I agree there is nothing wrong with using the default amount of water, usually, but it can lead to odd results in some (less common) soaps (like significant warp in CP olive soaps due to excess water, which I discovered very early on, due to the recipes I was making).
If you get into the habit of using the lye concentration or water:lye ratio from your first soaps, later adjustments to the water amount are easy to calculate and the impact of changes to the lye concentration become predictable, even when different oils (recipes) are used.
For your extra hot method of HP (up to 213F measured at the surface, at one point in the video!), I would expect that you need to add some water to the recipe, to account for evaporative loss.
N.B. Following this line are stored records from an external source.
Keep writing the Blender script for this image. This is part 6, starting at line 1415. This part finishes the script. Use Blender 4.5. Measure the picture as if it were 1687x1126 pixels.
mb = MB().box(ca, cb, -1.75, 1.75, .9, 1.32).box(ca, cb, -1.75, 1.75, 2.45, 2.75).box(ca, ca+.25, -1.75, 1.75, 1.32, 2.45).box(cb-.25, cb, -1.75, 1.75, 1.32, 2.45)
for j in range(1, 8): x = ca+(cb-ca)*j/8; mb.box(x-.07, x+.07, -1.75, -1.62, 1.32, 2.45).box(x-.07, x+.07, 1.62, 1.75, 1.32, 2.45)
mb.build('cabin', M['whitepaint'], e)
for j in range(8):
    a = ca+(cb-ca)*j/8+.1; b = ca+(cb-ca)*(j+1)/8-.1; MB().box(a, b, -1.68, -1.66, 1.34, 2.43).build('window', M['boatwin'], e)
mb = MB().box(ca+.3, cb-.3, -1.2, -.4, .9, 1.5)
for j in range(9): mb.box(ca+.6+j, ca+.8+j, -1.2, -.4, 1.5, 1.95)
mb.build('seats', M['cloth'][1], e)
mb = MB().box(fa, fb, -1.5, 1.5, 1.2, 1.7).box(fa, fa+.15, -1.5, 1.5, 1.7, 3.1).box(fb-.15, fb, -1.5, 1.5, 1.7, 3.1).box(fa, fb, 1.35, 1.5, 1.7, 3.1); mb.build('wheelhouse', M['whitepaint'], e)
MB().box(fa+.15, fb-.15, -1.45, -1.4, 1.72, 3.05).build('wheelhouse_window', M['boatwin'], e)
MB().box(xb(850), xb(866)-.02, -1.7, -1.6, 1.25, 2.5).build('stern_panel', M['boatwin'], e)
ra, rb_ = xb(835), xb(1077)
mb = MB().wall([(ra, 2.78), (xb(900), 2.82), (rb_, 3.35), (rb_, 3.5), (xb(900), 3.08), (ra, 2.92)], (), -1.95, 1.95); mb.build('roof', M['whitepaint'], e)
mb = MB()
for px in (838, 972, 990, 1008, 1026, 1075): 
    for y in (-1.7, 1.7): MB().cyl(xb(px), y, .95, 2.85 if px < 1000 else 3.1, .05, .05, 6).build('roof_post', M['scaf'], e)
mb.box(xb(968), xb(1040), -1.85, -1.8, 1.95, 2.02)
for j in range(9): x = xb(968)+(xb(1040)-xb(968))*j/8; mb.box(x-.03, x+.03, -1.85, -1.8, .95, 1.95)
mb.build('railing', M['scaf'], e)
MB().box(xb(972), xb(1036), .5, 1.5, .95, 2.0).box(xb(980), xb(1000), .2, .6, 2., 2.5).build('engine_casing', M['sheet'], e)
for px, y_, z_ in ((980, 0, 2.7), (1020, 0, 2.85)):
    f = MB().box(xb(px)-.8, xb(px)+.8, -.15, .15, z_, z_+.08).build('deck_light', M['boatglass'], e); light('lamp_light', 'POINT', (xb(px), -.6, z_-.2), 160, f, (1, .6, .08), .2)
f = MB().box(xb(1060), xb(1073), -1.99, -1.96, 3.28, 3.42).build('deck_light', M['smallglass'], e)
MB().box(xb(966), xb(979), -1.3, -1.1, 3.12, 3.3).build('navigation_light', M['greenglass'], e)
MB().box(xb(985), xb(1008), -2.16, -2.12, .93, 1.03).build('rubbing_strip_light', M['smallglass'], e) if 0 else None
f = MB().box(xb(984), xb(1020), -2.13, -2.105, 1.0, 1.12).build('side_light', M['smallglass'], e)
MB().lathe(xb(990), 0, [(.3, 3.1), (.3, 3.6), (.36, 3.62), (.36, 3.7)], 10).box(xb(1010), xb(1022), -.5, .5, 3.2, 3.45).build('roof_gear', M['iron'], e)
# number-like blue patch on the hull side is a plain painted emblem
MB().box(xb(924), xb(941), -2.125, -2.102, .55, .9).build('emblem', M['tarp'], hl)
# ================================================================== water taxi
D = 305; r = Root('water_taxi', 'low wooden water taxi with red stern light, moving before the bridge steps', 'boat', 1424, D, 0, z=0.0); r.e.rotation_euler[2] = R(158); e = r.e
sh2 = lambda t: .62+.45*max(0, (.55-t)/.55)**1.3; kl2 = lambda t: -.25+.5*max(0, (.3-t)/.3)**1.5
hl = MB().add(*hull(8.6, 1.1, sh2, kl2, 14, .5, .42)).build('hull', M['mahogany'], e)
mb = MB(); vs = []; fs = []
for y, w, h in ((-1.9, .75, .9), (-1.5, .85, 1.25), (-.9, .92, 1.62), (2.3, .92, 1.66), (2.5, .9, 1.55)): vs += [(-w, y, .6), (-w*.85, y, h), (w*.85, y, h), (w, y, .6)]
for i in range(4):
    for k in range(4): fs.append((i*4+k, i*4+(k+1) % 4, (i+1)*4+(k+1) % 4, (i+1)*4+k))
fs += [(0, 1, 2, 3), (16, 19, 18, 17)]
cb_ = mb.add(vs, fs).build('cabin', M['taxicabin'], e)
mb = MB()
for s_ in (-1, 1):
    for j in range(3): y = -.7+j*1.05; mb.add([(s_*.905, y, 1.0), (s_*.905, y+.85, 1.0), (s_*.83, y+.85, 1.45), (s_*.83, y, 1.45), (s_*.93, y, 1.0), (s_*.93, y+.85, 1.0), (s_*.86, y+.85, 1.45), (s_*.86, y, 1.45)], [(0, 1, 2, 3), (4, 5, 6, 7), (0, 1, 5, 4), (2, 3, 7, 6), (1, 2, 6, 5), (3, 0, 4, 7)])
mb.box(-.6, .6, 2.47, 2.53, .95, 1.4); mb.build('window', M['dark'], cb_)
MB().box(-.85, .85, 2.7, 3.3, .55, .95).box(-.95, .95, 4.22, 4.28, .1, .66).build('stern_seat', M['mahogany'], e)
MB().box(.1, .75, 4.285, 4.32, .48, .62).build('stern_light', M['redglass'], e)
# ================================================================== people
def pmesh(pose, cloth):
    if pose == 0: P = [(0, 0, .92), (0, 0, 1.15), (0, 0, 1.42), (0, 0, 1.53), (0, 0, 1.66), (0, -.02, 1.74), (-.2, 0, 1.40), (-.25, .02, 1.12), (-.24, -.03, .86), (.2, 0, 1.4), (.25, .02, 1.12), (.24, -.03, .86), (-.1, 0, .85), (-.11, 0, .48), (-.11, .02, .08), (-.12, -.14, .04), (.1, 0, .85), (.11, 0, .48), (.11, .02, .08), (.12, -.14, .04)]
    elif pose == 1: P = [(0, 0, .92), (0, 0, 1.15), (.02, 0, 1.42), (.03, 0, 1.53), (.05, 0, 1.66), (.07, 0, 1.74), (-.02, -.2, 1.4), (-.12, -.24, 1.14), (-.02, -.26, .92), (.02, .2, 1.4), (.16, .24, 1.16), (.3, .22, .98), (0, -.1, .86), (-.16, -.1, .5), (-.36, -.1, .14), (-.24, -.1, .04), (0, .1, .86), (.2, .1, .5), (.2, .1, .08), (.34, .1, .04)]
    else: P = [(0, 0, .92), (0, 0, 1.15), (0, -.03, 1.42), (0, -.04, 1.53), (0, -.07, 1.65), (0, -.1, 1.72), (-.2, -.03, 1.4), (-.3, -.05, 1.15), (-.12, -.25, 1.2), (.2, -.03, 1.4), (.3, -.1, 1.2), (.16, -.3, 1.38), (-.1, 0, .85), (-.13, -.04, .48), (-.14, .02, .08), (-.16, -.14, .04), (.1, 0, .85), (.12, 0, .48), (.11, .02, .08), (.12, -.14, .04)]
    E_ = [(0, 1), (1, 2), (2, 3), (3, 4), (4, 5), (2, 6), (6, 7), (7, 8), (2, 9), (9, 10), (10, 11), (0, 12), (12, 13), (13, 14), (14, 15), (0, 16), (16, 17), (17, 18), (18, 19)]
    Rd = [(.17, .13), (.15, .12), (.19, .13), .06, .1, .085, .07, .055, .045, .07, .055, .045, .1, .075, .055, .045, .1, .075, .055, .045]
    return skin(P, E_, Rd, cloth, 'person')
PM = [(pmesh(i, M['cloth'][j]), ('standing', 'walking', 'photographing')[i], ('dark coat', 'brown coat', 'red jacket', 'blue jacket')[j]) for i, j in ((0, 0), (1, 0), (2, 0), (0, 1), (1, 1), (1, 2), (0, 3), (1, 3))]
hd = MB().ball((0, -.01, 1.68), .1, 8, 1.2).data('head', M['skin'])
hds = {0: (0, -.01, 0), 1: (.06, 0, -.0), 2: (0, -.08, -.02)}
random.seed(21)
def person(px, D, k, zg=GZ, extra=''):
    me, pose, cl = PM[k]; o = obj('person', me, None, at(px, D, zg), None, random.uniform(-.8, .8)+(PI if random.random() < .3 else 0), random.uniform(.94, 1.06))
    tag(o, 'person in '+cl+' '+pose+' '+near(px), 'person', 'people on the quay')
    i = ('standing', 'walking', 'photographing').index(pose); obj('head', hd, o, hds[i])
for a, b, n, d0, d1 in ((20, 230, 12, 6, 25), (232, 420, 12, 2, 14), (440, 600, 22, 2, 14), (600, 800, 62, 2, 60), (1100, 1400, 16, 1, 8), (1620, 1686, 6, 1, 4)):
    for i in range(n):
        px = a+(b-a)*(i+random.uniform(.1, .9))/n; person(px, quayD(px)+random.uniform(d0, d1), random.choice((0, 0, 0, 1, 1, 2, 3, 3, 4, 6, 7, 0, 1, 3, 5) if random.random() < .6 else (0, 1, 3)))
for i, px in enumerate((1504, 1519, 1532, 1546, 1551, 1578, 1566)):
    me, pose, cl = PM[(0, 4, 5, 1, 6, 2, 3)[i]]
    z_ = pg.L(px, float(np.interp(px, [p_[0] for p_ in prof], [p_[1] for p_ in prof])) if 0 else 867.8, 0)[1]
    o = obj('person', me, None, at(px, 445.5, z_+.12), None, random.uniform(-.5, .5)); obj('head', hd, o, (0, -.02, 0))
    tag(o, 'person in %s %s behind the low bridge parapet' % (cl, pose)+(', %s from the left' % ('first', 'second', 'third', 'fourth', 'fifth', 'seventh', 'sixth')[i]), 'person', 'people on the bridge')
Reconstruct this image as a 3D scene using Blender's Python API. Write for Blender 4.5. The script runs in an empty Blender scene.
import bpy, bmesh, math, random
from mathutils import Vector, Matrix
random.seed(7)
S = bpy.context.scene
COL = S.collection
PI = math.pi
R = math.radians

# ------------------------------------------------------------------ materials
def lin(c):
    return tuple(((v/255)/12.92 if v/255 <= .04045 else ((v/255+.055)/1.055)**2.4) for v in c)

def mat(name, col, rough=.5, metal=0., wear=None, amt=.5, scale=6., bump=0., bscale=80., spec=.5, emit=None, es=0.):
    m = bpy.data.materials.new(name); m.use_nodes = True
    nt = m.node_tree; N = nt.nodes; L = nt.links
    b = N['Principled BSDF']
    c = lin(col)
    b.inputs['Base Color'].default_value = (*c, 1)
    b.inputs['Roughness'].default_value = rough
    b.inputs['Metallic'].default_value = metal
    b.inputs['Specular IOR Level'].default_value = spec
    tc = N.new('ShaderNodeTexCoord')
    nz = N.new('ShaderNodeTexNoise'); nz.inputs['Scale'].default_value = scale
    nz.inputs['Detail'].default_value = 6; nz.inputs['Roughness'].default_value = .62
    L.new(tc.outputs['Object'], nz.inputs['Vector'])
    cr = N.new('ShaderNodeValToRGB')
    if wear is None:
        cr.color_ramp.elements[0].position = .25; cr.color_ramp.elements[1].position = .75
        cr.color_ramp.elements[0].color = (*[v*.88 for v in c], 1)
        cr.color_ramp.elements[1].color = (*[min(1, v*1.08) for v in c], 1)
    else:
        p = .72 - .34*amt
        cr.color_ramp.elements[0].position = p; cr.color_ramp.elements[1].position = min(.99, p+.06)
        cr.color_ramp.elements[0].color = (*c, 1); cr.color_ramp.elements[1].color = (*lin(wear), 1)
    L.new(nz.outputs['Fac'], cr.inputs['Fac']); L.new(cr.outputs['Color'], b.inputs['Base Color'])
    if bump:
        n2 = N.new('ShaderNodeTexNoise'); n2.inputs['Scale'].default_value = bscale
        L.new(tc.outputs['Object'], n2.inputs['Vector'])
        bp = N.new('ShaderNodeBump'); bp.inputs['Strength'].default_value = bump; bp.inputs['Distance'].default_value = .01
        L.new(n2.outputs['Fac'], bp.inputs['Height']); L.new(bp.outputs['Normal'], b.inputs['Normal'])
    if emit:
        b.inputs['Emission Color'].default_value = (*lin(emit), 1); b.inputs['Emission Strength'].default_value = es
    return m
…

With the CP and SVHP comparison recipes that I've made, no change to the water in the recipe is necessary (near zero evaporation). I have used about 33% lye concentration (or roughly 2 parts water to 1 part NaOH) for both methods.
So it is very method dependent, with HP potentially (but not always) needing more water.
A way to know how much water has evaporated, is to weigh your soapmaking equipment (pot, tools) at the start and finish of soaping, and record the difference.
Do the same with your molds, weigh them at the start and after your soap is in the mold, and record the difference.
The amount of "waste batter" is the difference in your tool weights.
The "molded soap weight" is the difference in your mold weights.
The waste batter and molded soap weight added together is your total soap weight.
The weight difference between the original recipe amount and the total soap weight is the amount of water that has be lost to evaporation.
When you know how much you water you have lost to evaporation, you can convert that to an evaporation percentage (the percentage of water you expect to lose during the cook), and from this you can make your recipe in CP and be able to predict the necessary adjustment to the water amount.
This comes in particularly handy if you are taking a CP recipe and converting it to your HP process - you will know how much extra water to add.